What this means is organizing a campaign around an issue may seem to lose momentum very fast. But where a demonstration around one issue may fire up somebody, he may actually be burning deeper about something else–such a worker is like a volcano rumbling that spits fire here and there but is more seriously considering a massive eruption. So an issue may lose momentum, but the fire continues to burn deeper.

It is the view that confines organizing to a single issue (“issue orientation,” economism, or anti-communism like the “C”LP) that actually is not in tune with the real system-wide concerns of the majority of workers today, and deadens their political interest and ability. Communist organizing in the unions and plants still requires bold, hard-hitting pacesetting campaigns around economic issues (like a fight to decertify a union hated and abandoned by the masses) to concretize the Party’s propaganda and help provide conditions for workers to voluntarily accept the Party’s leadership.

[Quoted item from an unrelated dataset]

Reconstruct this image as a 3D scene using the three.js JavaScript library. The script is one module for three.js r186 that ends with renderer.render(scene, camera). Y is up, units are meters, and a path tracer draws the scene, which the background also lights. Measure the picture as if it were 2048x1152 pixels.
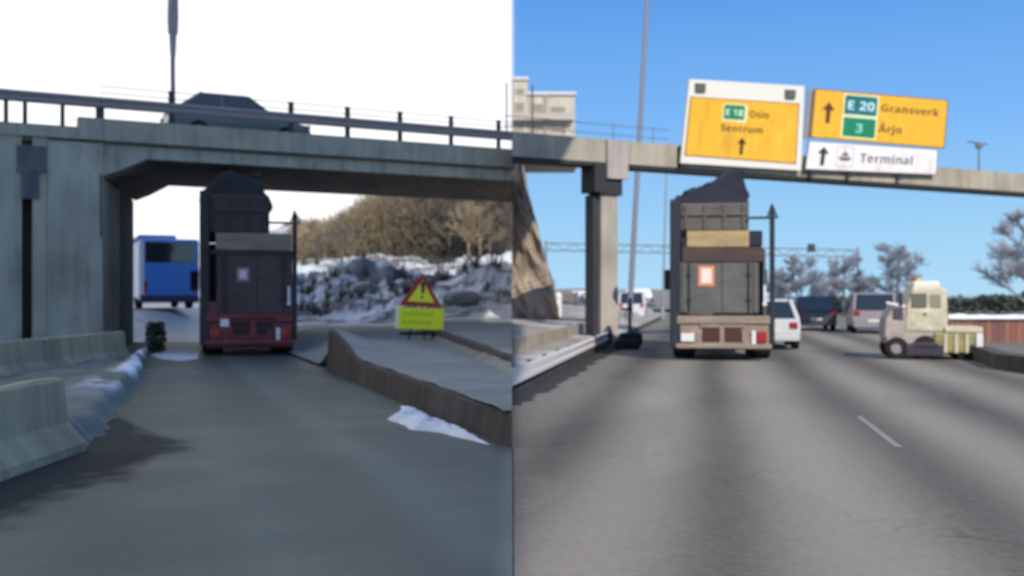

The task for communists is to grasp more tightly than ever before propaganda as our chief form of activity to give coherent understanding, strategic class confidence and a clear target to the workers. We must explain to the masses why the 80’s economic crisis is deeper than the 30’s Depression and what this means for the immediate prospects for proletarian revolution. We must push this must push this communist propaganda/agitation in creative ways such as the political/military skirmish with the state/KKK last month in Kokomo, Indiana. The tasks ahead cannot be accomplished through individual campaigns, like the Nassco campaign around COLA, alone – the individual struggles must take place under the influence and in the larger context of the Party’s political and theoretical leadership. The moral authority for the 80’s will be shaped and can only be shaped under this line and this line alone.